As video surges, Facebook considers a dedicated service

A video page or app could appear this year, Mark Zuckerberg said

151027 facebook headquarters 1

Facebook's headquarters in Menlo Park, California, on Oct. 29, 2015.

Credit: Martyn Williams

Facebook is considering a dedicated service or page where users will be able watch videos and not be bothered by other content.

The social network continues to see surging interest in video. During one day last quarter, its users watched a combined 100 million hours of video. Roughly 500 million users watch at least some video each day.

That's a lot of video and a lot of viewers, and Facebook wants to capitalize on it.
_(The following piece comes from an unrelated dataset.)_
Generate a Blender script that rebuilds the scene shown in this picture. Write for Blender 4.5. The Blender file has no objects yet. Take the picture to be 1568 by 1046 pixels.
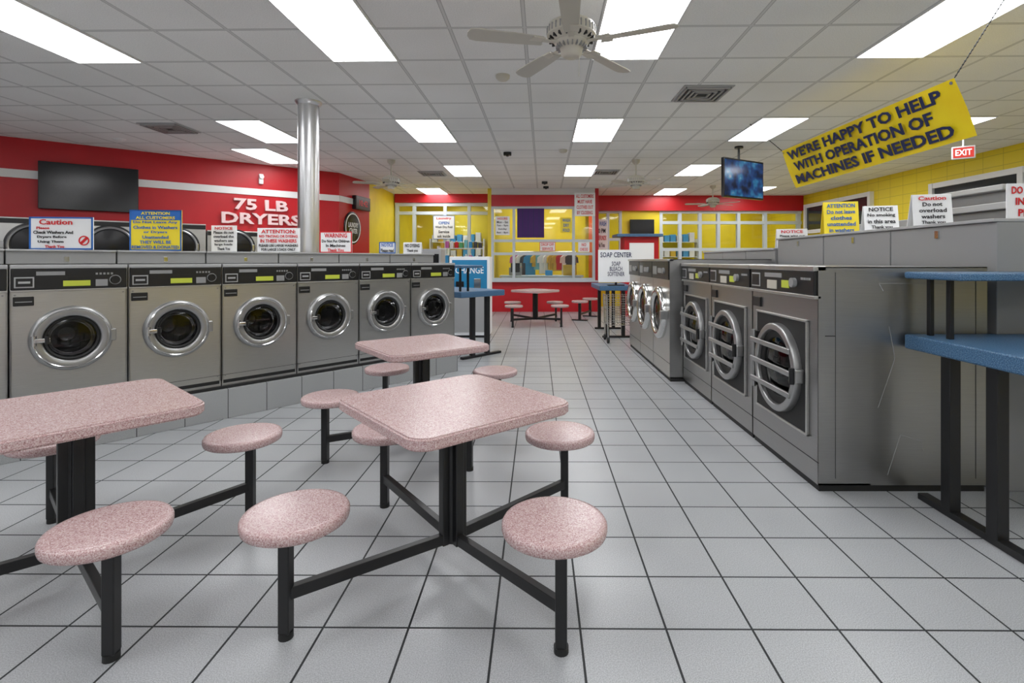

"We are exploring a dedicated place on Facebook for when they just want to watch videos," CEO Mark Zuckerberg said Wednesday during a conference call to discuss Facebook's quarterly financial results.

But he was tight-lipped on how the video might actually be presented.

Asked if a stand-alone video app is in the cards, he mentioned the success of Messenger and a Facebook app for managing Pages. "I do think there are additional opportunities for this and we’ll continue looking at them," he said.

Facebook wants to encourage more video viewing because it keeps users on the site longer, helping it to sell more ads.

"Marketers also really love video and it’s a compelling way to reach consumers," COO Sheryl Sandberg said during the call.

Zuckerberg has been watching the growth of video for osme time. At a town hall meeting in November 2014, he predicted, "In five years, most of [Facebook] will be video."

And it's likely that most of that video will be consumed over mobile networks.

Among Facebook's heaviest users -- the billion people who access it on a daily basis -- 90 percent use a mobile device, either solely or in addition to their PC. 

It's financial results for the fourth quarter were strong. Revenue was $5.8 billion, up 52 percent from the same period in 2014, while net profit more than doubled to $1.6 billion.